In de betreffende arresten ging het om huurovereenkomsten waarin een onbebouwd terrein aan de huurders werd verhuurd. In de ene zaak ging het om terrein waarop bij aanvang van de huurovereenkomst al een tankstation aanwezig was dat de huurder van de vorige huurder had gekocht. Naast de huursom betaalde de huurder tevens een exploitatievergoeding voor het hebben en exploiteren van het tankstation. In geval een onbebouwd terrein aan de huurder wordt verhuurd met de bedoeling/verplichting dat daarop een bebouwing door de huurder zal worden opgericht bestemd om te worden gebruikt als bedrijfsruimte ex artikel 7:290 BW, dan brengt dat volgens de Hoge Raad niet met zich mee dat daardoor de beschermende bepalingen van de middenstandsbedrijfsruimte op de huurovereenkomst toepasselijk zijn. De omstandigheid dat het tankstation al op het terrein aanwezig was tijdens het sluiten van de huurovereenkomst, brengt daar geen verandering in. Hetzelfde geldt voor de omstandigheid dat het tankstation door natrekking eigendom wordt van de verhuurder (als grondeigenaar, artikel 5:20 BW). Ook de exploitatievergoeding die door de huurder (bovenop de huursom moest worden betaald) doet daaraan niet af. Die omstandigheid is volgens de Hoge Raad niet van invloed op het object dat in
gebruik is gegeven.
In de andere zaak ging het om een vergelijkbare situatie. Door de vorige huurder van het perceel zijn twee benzinestations opgericht, voordat de huurovereenkomst tussen de huidige huurder en verhuurder werd gesloten. Slechts het perceel grond was het object van deze laatste overeenkomst. Vervolgens overweegt de Hoge Raad ook in deze zaak dat het gaat om een huurovereenkomst ten aanzien van een onbebouwde onroerende zaak, de benzinestations vallen niet onder de reikwijdte van de huurovereenkomst. Verder zijn er volgens de Hoge Raad ook onvoldoende aanwijzingen dat de bedoeling van partijen na het sluiten van de huurovereenkomst is gewijzigd, in zoverre dat het de bedoeling zou zijn om de benzinestations alsnog onderdeel te laten uitmaken van de huurovereenkomst.
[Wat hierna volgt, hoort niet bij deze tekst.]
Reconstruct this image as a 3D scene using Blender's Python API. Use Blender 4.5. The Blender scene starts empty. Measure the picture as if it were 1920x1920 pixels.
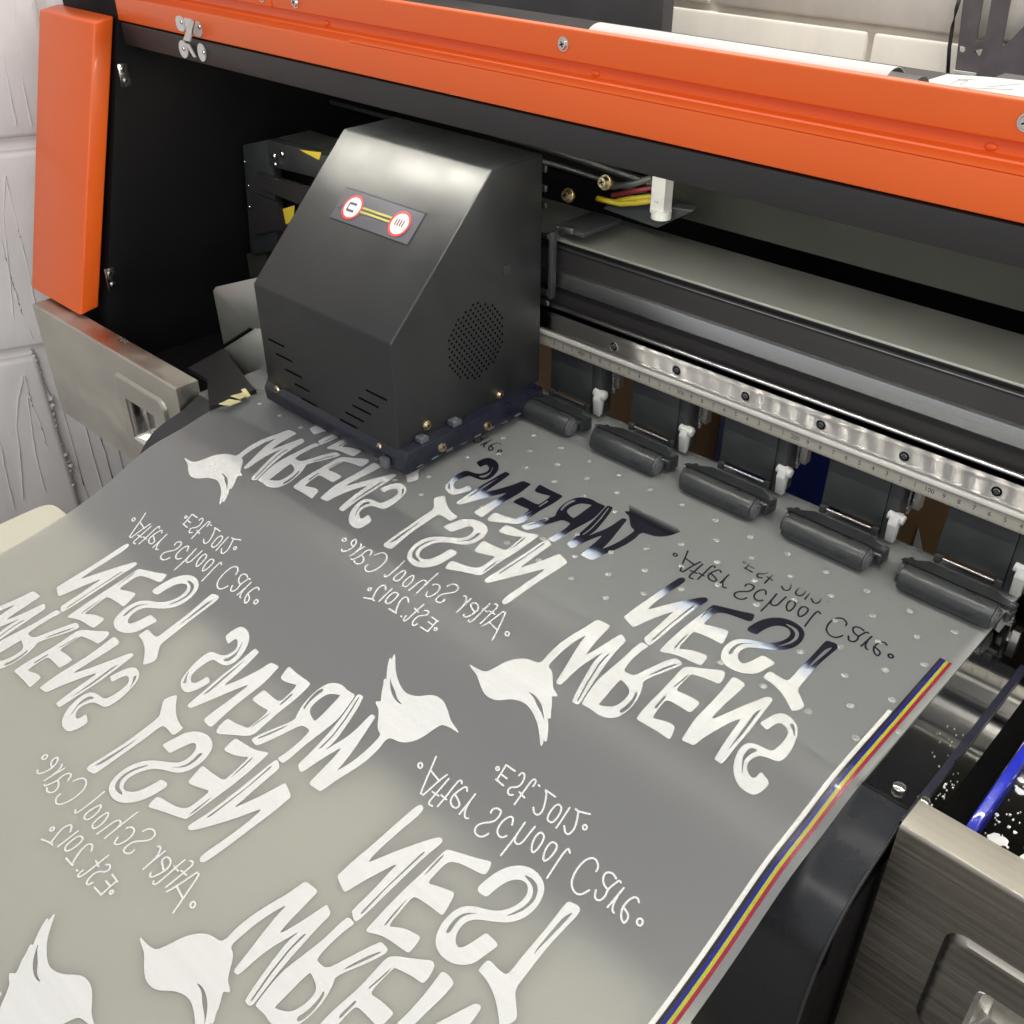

Vast staat dat een benzinestation op zichzelf kwalificeert als middenstandsbedrijfsruimte waarop de (beschermende) bepalingen van artikel 7:290 e.v. van toepassing zijn. Het gaat immers om een plaatsgebonden exploitatie van een middenstandsbedrijf. Indien het object van de huurovereenkomsten in kwestie het benzinestation zou zijn geweest, dan zou de huurder worden beschermd door voornoemde wettelijke beschermingsbepalingen. Nu de objecten van de huurovereenkomsten slechts percelen grond betroffen, ontbeerden de huurders deze bescherming, terwijl zij daarvoor op basis van de feitelijke situatie wel in aanmerking zouden (moeten kunnen) komen.
Het is dus van belang om op voorhand goed na te denken over het object van de huurovereenkomst. Voor verhuurders kan het juist voordelig zijn om uitsluitend het (onderliggende) perceel te verhuren, terwijl het voor huurders voordelig(er) kan zijn om de op het perceel aanwezige opstallen te huren.